Wikipedia Article About Pulque on Wikipedia

Pulque, or octli, is an alcoholic beverage made from the fermented juice of the maguey, and is a traditional native beverage of Mesoamerica.

The maguey plant is not a cactus (as has sometimes been mistakenly suggested) but an agave elsewhere called the "century plant". The plant was one of the most sacred plants in Mexico and had a prominent place in mythology, religious rituals, and Meso-American industry.

Pulque is depicted in Native American stone carvings from as early as 200 AD. The origin of pulque is unknown, but because it has a major position in religion, many folk tales explain its origins. According to pre-Columbian history, during the reign of Tecpancaltzin, a Toltec noble named Papantzin found out how to extract aguamiel from the maguey plant. Prior to the Spanish conquest, the Aztecs consumed it at religious ceremonies.

Pulque is made in the following fashion: When the plant's flower stem shoots up, it is hollowed in the centre. The juice that should have supplied the flowers is taken from it daily, for a period of about two months. This juice is then fermented, after which it is immediately fit for drinking.
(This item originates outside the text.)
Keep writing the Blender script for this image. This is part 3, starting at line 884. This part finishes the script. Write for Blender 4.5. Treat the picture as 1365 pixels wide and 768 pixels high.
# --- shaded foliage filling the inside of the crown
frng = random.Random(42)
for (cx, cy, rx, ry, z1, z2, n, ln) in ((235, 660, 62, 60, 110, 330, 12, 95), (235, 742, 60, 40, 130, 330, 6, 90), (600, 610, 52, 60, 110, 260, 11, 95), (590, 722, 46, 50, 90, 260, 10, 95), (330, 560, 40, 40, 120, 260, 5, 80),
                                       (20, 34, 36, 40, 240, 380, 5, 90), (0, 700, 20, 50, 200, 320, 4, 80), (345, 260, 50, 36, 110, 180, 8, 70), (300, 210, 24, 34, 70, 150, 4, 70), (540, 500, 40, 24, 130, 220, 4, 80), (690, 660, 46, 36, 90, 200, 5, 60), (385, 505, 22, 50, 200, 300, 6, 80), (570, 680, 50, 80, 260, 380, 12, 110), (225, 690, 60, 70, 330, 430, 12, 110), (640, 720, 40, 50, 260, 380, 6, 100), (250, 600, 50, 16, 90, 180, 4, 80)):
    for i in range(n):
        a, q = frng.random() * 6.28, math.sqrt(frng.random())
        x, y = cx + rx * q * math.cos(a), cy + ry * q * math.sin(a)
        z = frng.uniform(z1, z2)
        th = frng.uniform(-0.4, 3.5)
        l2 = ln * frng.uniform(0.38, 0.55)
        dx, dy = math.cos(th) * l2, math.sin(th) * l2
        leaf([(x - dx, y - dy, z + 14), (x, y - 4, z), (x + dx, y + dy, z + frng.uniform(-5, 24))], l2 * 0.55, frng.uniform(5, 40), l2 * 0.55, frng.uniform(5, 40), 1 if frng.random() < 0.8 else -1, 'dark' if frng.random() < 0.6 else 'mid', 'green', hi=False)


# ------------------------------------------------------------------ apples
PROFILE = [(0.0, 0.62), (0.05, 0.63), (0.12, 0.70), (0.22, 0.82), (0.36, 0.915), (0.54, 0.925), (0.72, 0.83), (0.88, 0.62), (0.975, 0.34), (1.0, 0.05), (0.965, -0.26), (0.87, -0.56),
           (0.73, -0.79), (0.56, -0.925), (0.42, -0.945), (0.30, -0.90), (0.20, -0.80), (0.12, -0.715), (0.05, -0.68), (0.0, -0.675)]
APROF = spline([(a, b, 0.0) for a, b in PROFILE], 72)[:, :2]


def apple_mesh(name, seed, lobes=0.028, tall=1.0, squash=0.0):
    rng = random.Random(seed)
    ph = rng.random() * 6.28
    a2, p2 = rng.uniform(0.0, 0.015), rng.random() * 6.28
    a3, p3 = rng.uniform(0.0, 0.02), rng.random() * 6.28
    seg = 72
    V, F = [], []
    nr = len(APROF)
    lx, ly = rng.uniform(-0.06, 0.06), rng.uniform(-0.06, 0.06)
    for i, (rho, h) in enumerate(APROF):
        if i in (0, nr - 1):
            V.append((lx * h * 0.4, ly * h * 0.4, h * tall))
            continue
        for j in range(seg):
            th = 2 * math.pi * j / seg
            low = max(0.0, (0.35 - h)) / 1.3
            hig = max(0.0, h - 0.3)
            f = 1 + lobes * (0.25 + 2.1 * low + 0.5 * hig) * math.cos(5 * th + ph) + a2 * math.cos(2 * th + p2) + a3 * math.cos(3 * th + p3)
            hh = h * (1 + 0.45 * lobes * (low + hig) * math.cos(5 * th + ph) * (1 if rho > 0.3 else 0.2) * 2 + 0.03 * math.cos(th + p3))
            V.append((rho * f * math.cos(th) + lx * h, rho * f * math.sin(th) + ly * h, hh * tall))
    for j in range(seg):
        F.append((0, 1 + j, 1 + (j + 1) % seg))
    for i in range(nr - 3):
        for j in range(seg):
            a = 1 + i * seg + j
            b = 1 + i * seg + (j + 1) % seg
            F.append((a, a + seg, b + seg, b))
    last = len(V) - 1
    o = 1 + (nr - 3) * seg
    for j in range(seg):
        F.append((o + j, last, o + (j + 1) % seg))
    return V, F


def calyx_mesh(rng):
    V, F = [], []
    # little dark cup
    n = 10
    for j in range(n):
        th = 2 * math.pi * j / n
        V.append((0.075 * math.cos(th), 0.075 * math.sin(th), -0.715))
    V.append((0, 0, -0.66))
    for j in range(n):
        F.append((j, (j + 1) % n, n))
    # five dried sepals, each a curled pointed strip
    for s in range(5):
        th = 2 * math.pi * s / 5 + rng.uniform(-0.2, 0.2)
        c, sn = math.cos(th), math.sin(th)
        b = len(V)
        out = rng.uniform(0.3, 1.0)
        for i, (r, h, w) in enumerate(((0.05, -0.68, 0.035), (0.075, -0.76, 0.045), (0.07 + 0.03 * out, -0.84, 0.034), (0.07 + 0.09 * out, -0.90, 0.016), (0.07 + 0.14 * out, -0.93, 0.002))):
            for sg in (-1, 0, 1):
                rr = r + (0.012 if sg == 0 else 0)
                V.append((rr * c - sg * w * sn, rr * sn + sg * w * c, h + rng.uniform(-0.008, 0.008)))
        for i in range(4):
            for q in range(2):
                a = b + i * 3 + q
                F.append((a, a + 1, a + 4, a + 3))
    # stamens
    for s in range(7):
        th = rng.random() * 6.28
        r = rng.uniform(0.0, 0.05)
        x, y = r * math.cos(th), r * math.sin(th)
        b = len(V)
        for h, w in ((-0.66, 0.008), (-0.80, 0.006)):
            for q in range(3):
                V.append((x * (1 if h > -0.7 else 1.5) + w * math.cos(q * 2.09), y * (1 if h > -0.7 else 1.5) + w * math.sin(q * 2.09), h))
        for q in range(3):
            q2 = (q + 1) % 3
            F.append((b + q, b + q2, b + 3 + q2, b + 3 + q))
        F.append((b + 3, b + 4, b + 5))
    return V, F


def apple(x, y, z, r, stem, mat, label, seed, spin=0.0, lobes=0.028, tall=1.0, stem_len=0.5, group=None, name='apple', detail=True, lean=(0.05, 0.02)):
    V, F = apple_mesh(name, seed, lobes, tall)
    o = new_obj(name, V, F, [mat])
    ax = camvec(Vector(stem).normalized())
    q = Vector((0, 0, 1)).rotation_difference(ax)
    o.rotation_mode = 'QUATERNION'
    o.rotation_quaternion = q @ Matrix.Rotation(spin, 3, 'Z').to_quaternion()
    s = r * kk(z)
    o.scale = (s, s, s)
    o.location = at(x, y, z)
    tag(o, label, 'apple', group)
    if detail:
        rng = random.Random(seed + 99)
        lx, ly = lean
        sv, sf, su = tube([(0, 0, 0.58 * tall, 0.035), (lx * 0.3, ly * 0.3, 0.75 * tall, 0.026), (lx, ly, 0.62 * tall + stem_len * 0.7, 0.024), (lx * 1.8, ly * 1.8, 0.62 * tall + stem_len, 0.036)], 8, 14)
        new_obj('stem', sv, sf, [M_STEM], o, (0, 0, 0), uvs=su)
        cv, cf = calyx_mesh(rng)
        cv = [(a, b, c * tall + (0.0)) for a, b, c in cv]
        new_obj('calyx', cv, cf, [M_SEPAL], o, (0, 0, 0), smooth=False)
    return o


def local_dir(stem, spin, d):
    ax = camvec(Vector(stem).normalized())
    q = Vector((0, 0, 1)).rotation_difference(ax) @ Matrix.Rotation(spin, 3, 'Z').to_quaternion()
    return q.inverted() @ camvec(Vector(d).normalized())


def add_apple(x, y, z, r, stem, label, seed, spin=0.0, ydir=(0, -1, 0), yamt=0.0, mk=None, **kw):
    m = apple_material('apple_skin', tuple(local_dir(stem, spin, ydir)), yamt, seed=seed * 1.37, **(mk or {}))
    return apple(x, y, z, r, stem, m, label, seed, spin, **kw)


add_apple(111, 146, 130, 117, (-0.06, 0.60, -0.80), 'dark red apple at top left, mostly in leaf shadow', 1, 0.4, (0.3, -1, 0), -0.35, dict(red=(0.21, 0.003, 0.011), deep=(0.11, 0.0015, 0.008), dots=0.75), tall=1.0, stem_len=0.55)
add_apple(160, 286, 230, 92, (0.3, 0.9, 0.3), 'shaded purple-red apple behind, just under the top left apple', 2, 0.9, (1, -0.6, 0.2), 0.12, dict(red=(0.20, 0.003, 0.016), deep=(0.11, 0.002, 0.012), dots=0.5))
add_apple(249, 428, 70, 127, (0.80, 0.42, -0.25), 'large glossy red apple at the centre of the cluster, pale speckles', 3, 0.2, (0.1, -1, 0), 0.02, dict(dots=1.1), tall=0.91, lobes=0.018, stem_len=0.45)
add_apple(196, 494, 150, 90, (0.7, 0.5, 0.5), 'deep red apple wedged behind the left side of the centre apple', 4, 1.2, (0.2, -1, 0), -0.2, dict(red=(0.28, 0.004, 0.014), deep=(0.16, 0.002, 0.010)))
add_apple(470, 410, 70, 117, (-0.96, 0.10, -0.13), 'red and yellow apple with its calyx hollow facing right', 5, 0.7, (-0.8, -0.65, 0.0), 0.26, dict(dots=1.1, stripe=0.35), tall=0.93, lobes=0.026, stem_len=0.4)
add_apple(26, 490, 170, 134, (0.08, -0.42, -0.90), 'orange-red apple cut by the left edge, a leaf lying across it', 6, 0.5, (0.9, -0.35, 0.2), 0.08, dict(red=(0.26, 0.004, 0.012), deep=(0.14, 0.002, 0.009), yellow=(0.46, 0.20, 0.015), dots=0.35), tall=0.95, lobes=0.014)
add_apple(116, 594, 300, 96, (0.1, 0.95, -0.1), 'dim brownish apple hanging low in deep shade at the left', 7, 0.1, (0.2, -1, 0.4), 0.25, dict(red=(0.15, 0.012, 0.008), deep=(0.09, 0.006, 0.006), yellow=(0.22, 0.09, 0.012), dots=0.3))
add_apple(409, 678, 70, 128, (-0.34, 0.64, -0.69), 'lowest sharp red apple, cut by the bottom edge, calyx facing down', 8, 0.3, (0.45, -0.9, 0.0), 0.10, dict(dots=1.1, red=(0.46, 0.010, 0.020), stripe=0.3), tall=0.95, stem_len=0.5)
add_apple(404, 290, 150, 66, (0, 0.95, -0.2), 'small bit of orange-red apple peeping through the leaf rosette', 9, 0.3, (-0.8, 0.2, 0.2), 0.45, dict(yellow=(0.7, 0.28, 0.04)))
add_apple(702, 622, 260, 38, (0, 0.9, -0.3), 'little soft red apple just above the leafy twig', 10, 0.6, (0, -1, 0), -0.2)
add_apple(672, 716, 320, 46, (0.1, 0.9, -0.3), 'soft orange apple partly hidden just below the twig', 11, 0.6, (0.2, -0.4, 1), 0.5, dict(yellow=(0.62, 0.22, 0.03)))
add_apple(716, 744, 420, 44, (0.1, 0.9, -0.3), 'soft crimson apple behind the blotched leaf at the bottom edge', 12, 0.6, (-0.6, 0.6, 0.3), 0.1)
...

Pulque is still made and drunk in limited quantities in parts of Mexico today. However, because it cannot easily be stored or preserved, it is not well known outside the country. Mezcal (or mescal) is the name given to a double-distilled spirit which comes from the maguey plant. Today there are well defined and regulated regions (A.O.C.) for both mezcal and Tequila in Mexico. Tequila is the name of a mezcal from the region of western Mexico around the town of Tequila, Jalisco. Aguamiel (from which pulque is made) is the natural juice of the maguey plant, whereas mezcal is the clear spirit made out of the heart of the plant itself. The flavor is either bitter or sweet, depending on how you like it. If you like it strong then you drink it neat, and if not you put in a bit of honey.